Star Rating: 2 stars
I really wanted to like this book. I did. But it was rough. The plot sounded good enough and the small synopsis on the jacket made it mysterious enough that I wanted to know what happened.
A Void the Size of the World is about a girl named Rhylee, who has lived her life in her sister, Abby's, shadow. Abby is a track star and basically the star of the town. And then she disappears, because of Rhylee.
Rhylee kissed her sister's boyfriend, Tommy, who is also Rhylee's childhood friend and she's been in love with him for most of their friendship. However, he dates her sister after Rhylee rejects him.
The high school is at this bonfire in the woods somewhere and Tommy and Rhylee end up kissing for the second time, but this time Abby catches them. After a short fight with them, she runs into the woods and disappears.
That's basically the book right there. A girl disappears and never comes back. The biggest problem I had with this book, is there is absolutely no closure. Abby disappears, her family crumbles and loses who they are as they look for and mourn Abby. But, that's all. They never find out what exactly happened to Abby and why she never came back.
The police find a sweatshirt in the woods she ran into, footprints by the side of the river that matched a shoe at the bottom of the lake they searched later. So, her family as well as the cops assume she fell and ended up in the lake?
And Rhylee basically lies her way through the whole. damn. book. Neither she or Tommy told the cops about why Abby ran off into the woods. Even when Tommy is blamed for what happened to Abby and the whole school turns against him, Rhylee says nothing. She keeps lying and feeling sorry for herself, because she blames herself for what happened to her sister. It's hard to root for her when she just keeps on lying to literally everyone she knows and shuts them all out, even Tommy. And then when he wants to leave to get away from it all, she has the audacity to beg him to stay.
And then there's crop circles that show up, making it seem that something paranormal happened to Abby, which later you find out was just her cross-country team trying to make some kind of tribute to her.

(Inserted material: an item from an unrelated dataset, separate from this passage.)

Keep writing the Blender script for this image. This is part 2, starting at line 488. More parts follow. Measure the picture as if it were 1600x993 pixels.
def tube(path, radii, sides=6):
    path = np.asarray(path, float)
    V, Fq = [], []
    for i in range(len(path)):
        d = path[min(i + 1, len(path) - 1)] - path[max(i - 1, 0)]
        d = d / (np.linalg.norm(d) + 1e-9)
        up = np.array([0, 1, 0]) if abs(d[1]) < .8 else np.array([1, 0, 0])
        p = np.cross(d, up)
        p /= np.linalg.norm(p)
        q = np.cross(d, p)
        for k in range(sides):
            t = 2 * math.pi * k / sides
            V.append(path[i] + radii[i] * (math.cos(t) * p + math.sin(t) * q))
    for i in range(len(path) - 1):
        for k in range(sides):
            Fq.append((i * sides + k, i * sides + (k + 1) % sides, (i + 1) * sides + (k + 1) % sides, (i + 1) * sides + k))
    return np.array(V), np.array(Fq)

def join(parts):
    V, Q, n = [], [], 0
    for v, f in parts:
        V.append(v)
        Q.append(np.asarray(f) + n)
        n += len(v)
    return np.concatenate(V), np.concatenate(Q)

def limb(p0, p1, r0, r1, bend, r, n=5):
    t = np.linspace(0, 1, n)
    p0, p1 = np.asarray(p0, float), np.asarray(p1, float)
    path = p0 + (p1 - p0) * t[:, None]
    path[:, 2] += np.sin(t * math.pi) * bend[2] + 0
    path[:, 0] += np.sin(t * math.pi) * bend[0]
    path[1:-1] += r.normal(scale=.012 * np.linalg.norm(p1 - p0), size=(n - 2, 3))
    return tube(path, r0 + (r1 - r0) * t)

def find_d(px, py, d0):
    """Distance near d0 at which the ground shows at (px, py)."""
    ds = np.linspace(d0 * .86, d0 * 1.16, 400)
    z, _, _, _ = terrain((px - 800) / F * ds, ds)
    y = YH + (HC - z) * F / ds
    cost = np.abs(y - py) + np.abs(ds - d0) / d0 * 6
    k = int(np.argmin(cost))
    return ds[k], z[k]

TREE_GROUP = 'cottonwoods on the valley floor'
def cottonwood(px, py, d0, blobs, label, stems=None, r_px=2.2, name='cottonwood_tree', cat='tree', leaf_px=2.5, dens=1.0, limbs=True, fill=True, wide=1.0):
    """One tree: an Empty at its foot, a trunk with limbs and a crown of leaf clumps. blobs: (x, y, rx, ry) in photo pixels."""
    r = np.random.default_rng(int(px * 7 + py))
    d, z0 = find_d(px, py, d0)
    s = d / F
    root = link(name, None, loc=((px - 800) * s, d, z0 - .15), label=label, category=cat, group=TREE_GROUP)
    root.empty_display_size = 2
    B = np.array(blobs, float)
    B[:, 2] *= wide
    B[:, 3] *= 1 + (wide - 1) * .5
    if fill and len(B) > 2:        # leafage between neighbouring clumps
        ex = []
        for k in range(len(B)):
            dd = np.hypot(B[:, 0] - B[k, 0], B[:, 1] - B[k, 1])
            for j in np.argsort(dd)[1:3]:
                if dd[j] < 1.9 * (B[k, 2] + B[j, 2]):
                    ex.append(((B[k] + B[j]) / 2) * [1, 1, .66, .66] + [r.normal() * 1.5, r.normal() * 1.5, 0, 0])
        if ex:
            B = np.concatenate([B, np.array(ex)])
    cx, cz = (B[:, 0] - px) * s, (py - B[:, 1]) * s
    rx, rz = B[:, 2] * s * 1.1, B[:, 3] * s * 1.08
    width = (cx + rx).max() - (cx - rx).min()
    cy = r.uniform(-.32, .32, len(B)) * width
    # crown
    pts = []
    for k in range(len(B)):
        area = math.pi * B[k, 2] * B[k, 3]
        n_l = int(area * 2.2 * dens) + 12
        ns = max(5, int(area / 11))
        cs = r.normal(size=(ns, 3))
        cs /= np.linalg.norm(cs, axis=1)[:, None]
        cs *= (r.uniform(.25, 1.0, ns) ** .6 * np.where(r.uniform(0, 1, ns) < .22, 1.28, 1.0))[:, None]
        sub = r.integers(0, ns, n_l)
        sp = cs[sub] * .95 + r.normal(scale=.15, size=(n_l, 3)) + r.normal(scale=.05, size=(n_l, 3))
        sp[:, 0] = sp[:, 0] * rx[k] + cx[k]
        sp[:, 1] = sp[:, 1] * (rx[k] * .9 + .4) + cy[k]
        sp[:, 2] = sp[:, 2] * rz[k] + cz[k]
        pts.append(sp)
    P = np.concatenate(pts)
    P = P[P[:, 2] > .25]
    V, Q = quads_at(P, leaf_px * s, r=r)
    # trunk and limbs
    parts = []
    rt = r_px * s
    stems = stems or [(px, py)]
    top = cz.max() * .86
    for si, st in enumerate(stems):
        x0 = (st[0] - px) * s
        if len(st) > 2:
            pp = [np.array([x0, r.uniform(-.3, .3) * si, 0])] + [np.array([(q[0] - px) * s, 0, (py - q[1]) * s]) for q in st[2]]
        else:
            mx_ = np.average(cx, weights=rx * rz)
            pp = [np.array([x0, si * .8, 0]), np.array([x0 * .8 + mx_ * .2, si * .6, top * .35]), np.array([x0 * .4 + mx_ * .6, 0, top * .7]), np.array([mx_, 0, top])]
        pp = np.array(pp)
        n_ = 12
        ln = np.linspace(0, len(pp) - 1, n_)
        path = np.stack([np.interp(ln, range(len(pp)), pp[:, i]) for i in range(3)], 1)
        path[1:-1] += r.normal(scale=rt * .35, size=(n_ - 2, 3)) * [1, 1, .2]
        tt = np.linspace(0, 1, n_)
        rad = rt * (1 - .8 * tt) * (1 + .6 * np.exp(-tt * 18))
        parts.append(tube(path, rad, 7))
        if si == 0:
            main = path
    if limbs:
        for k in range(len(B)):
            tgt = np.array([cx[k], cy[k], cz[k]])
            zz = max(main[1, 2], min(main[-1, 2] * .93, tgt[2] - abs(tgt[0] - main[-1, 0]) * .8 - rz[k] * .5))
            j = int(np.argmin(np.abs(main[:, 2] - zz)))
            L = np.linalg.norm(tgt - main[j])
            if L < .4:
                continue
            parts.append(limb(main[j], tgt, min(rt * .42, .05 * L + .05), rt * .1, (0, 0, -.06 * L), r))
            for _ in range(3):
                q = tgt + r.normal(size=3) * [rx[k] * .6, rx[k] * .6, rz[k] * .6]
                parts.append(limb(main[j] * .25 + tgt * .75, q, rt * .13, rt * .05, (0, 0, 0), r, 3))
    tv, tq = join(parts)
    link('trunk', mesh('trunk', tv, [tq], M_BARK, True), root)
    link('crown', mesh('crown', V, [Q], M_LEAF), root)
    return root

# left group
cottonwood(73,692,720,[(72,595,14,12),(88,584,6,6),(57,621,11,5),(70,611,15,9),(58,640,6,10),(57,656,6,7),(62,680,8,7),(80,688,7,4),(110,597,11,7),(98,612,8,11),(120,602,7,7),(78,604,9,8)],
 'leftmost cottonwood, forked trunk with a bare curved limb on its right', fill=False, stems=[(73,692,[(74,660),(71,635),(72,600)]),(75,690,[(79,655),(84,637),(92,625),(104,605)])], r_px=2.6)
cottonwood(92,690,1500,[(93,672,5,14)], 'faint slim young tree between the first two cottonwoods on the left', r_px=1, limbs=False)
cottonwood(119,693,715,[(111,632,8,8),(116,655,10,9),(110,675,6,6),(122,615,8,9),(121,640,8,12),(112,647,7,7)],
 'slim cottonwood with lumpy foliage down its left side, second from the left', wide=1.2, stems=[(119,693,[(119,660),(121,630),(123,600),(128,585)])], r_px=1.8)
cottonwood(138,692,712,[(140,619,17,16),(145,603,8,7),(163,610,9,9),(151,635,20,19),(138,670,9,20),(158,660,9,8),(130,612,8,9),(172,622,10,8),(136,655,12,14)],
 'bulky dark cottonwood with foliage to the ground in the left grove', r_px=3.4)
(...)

But, after they show up, weird things happen to Rhylee where she's chasing figures in the dark and posters from her wall are torn down that are again, unexplained and completely unresolved.
I kept reading this book because I just wanted to find out what the hell happened to Abby and in hope she would make it home, but no. No closure. No happy ending. Absolutely no satisfaction. Nothing. Just a completely open ending where Abby's family all of the sudden turns everything around in the last chapter and accepts the fact that she's not coming back after 83 chapters of denial.
That's the other thing I will vent about. There's 84 chapters in this book. There's not even 400 pages, and there's 84 chapters. I just thought that it was so excessive and the chapters were so short, it became annoying. At first, I liked the fact the chapters were short, because I felt like I was making my way through the book pretty quickly, but it got old fast. Some chapters were literally a paragraph and a lot of them were choppy.
There was a lot of repetitiveness to the writing as well, which I did not take into consideration for the rating, but I will still talk about it. Lots of scenes were repeated where Rhylee felt sorry for herself and wouldn't stop blaming herself for what happened to her sister. Scenes and lines were repeated throughout the whole book. There were sentences almost word for word that were repeated. It would have been a little better if they were a few chapters apart (which, in this case, could have been like five pages), but they were two pages apart, the exact same sentence and phrasing, word for word. I know it's difficult to write, but that shouldn't happen with any book. That's just my opinion though, which is why I didn't reflect it in my rating, just my review.
Anyway, if you want to be frustrated, annoyed and completely unsatisfied, this is the book for you.